In speaking with a blogger, Valve Co-founder Gabe Newell confirmed that he is still hating “most DRM strategies” and hopes publishers will continue to “abandon” bad approaches to beating pirates.
Blogger Paul Reisinger, concerned about Electronic Arts’ involvement with Left 4 Dead and the publisher’s issues during the Spore DRM disaster, emailed Newell, who has been very vocal against abusive digital rights management, for answers to his questions.
“Left 4 Dead is developed entirely by Valve. Steam revenue for our games is not shared with third parties,” explained Newell, addressing Reisinger’s worries that EA had played a part of the game’s creation. “Around the world we have a number of distribution partners to handle retail distribution of our games (i.e. make discs and boxes). EA is one of those partners.”
His company’s partnership with EA didn’t restrain him from commenting on some of its anti-piracy ideas, though: “As far as DRM goes, most DRM strategies are just dumb.
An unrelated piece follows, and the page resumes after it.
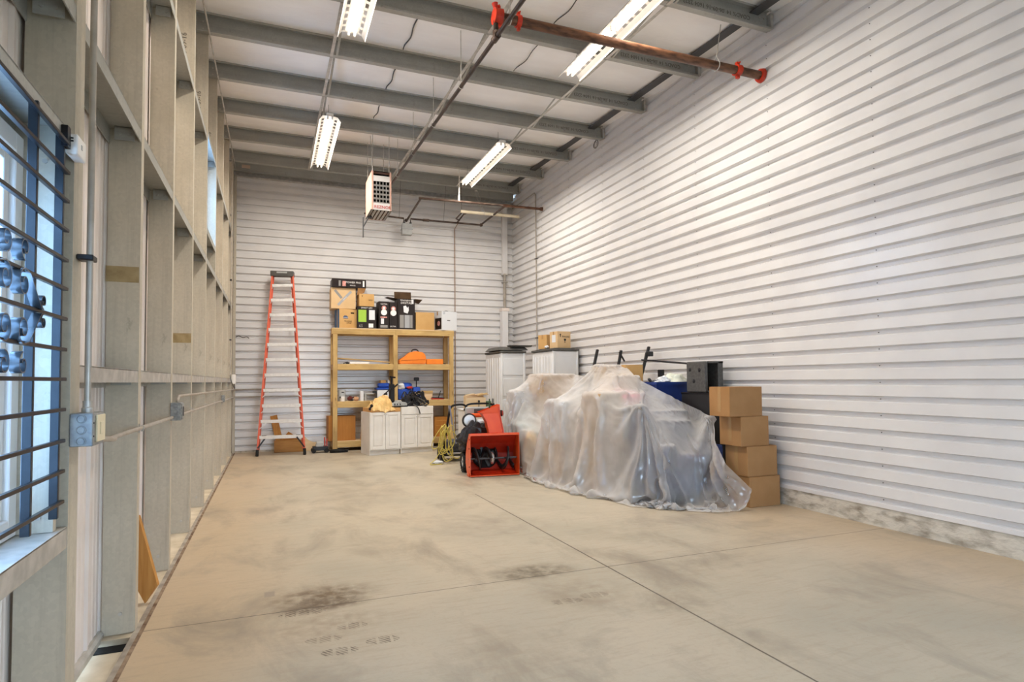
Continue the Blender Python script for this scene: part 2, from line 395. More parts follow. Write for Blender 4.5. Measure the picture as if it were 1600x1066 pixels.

The goal should be to create greater value for customers through service value (make it easy for me to play my games whenever and wherever I want to), not by decreasing the value of a product (maybe I’ll be able to play my game and maybe I won’t).”
He is hoping that he can “discourage other developers and publishes from using the broken DRM offerings,” and believes he is succeeding due to “a groundswell to abandon those approaches.”